Im honestly not trying to be mean but some of those things are just plain ignorant. People should reseach every part before they purchase it. People should also understand that aftermarket parts are NEVER going to be perfect... especially hand made parts. About the T-Case crap... ANY drivetrain componant WILL fail sooner or later from being launched at stock power levels... high power levels exponentially shorten thier lifespan. Anyone modifying thier car should know this.

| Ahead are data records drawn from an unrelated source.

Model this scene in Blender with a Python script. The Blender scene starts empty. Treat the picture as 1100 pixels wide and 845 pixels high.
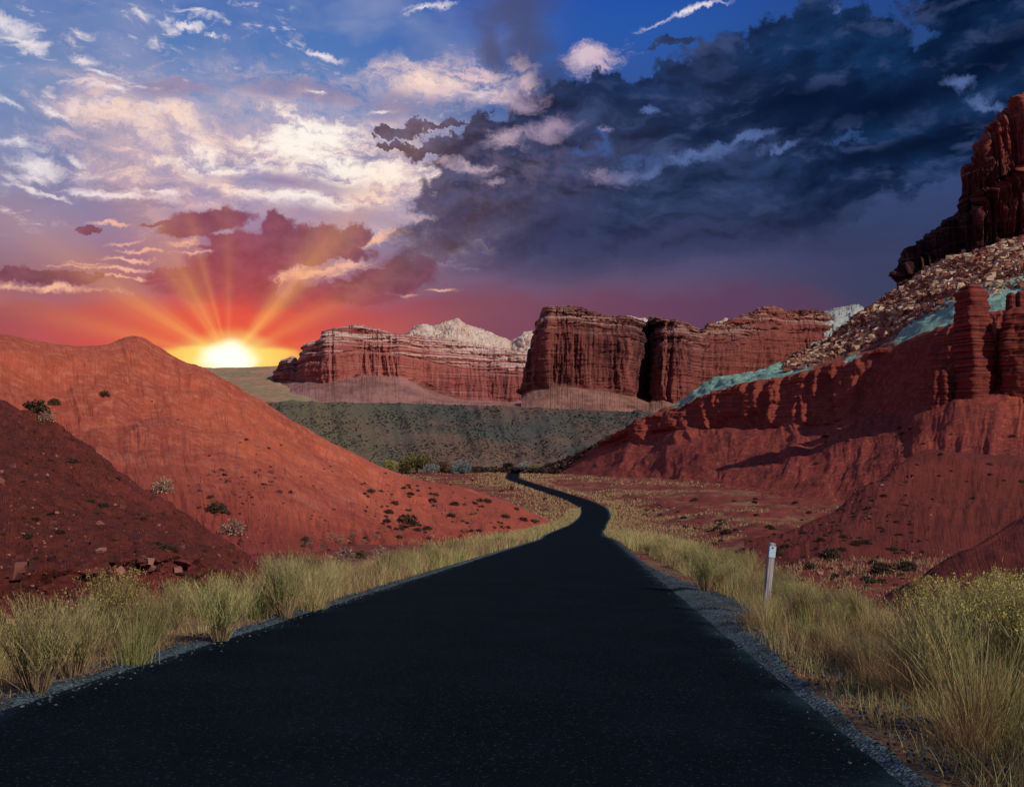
import bpy, math, random
import numpy as np
from mathutils import Vector, Matrix
from mathutils.bvhtree import BVHTree

C = bpy.context.scene.collection
SC = bpy.context.scene
R = math.radians
random.seed(7)
rng = np.random.default_rng(11)

# ---------------------------------------------------------------- camera
F = 953.0                       # focal length in photo pixels (photo 1100 wide)
EYE = 1.5
PITCH = math.atan2(475 - 422.5, F)
cp, sp = math.cos(PITCH), math.sin(PITCH)

def W(px, py, d):
    """world point on the sight line of photo pixel (px, py) at depth y = d"""
    dx, dy, dz = px - 550.0, F * cp - (422.5 - py) * sp, F * sp + (422.5 - py) * cp
    return Vector((dx / dy * d, d, EYE + dz / dy * d))

def Wn(px, py, d):
    dx = px - 550.0
    dy = F * cp - (422.5 - py) * sp
    dz = F * sp + (422.5 - py) * cp
    return np.stack([dx / dy * d, d + 0 * dx, EYE + dz / dy * d], -1)

cam_d = bpy.data.cameras.new('camera')
cam = bpy.data.objects.new('camera', cam_d)
C.objects.link(cam)
cam.location = (0, 0, EYE)
cam.rotation_euler = (R(90) + PITCH, 0, 0)
cam_d.sensor_width = 36
cam_d.lens = F / 1100 * 36
cam_d.clip_start = 0.05
cam_d.clip_end = 90000
SC.camera = cam
vs = SC.view_settings
vs.view_transform = 'Standard'
vs.look = 'None'
vs.gamma = 1
vs.exposure = 0
vs.use_curve_mapping = False

# ---------------------------------------------------------------- node helper
def lin(c):
    return tuple((x / 12.92 if x <= 0.04045 else ((x + 0.055) / 1.055) ** 2.4) for x in [v / 255 for v in c])

class NX:
    """tiny expression wrapper for shader maths"""
    def __init__(s, nt, sock): s.nt, s.s = nt, sock
    def _m(s, op, *a, clamp=False):
        n = s.nt.nodes.new('ShaderNodeMath'); n.operation = op; n.use_clamp = clamp
        for i, v in enumerate((s,) + a):
            if isinstance(v, NX): s.nt.links.new(v.s, n.inputs[i])
            else: n.inputs[i].default_value = v
        return NX(s.nt, n.outputs[0])
    def __add__(s, o): return s._m('ADD', o)
    __radd__ = __add__
    def __sub__(s, o): return s._m('SUBTRACT', o)
    def __rsub__(s, o): return (s * -1) + o
    def __mul__(s, o): return s._m('MULTIPLY', o)
    __rmul__ = __mul__
    def __truediv__(s, o): return s._m('DIVIDE', o)
    def max(s, o): return s._m('MAXIMUM', o)
    def min(s, o): return s._m('MINIMUM', o)
    def pow(s, o): return s._m('POWER', o)
    def abs(s): return s._m('ABSOLUTE')
    def sin(s): return s._m('SINE')
    def exp(s): return s._m('EXPONENT')
    def clamp(s): return s._m('ADD', 0.0, clamp=True)
    def smooth(s, a, b, lo=0.0, hi=1.0):
        n = s.nt.nodes.new('ShaderNodeMapRange'); n.interpolation_type = 'SMOOTHSTEP'
        s.nt.links.new(s.s, n.inputs['Value'])
        n.inputs['From Min'].default_value = a; n.inputs['From Max'].default_value = b
        n.inputs['To Min'].default_value = lo; n.inputs['To Max'].default_value = hi
        return NX(s.nt, n.outputs[0])
    def ramp(s, stops, interp='LINEAR'):
        n = s.nt.nodes.new('ShaderNodeValToRGB'); n.color_ramp.interpolation = interp
        s.nt.links.new(s.s, n.inputs[0])
        el = n.color_ramp.elements
        el[0].position, el[1].position = stops[0][0], stops[-1][0]
        el[0].color = (*stops[0][1], 1); el[1].color = (*stops[-1][1], 1)
        for p, c in stops[1:-1]:
            e = el.new(p); e.color = (*c, 1)
        return NX(s.nt, n.outputs[0])

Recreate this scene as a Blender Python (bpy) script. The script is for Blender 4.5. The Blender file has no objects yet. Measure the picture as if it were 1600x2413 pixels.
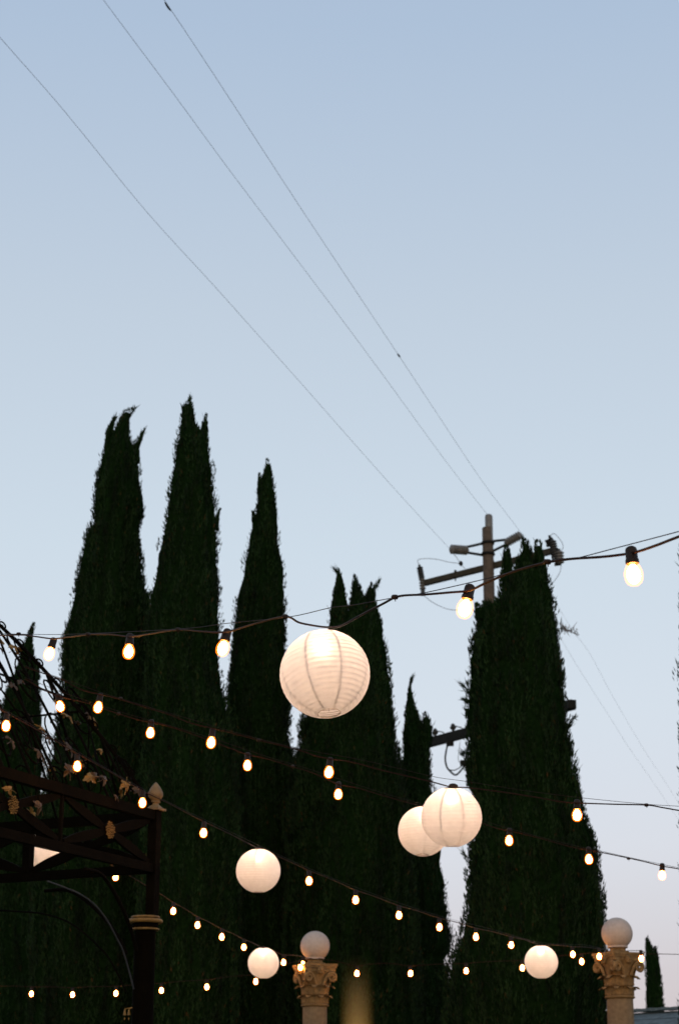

We all appreciate you letting us know some of the crappy parts you have had to deal with but you should only mention the parts that were at fault. Buschur's pipes are not meant to fit the Magnus intake. The Magnus intake is not meant for the stock map sensor. The 3" pipes are made 1st for power, 2nd for fit. I am still confused on how your clutch hits the upper IC pipe (External clutches now a days or what... or does the intercooler pipe go through the tranny?). And yes, after cutting Buschurs pipe to fit the magnus it does hit the tranny.. but again, it wasn't designed for the intake.

As for many of these parts, you should have informed the maker of these said items so they could fix whatever the problems were. You should also have asked about the fitment of all items and most of all, research everything. Alot of vendors will assume you know what you are doing in many cases. You shouldnt bash a bunch of people because you had a problem with them. Many of the problems very well may have been your fault.

Again, dont take it like I am being ungodly mean here but some of the items on there are just plain stupid. Some of them are good to know about. Like I said before, we all appreciate your help and I am sure many of the vendors are glad to know about some of the problems thier products have.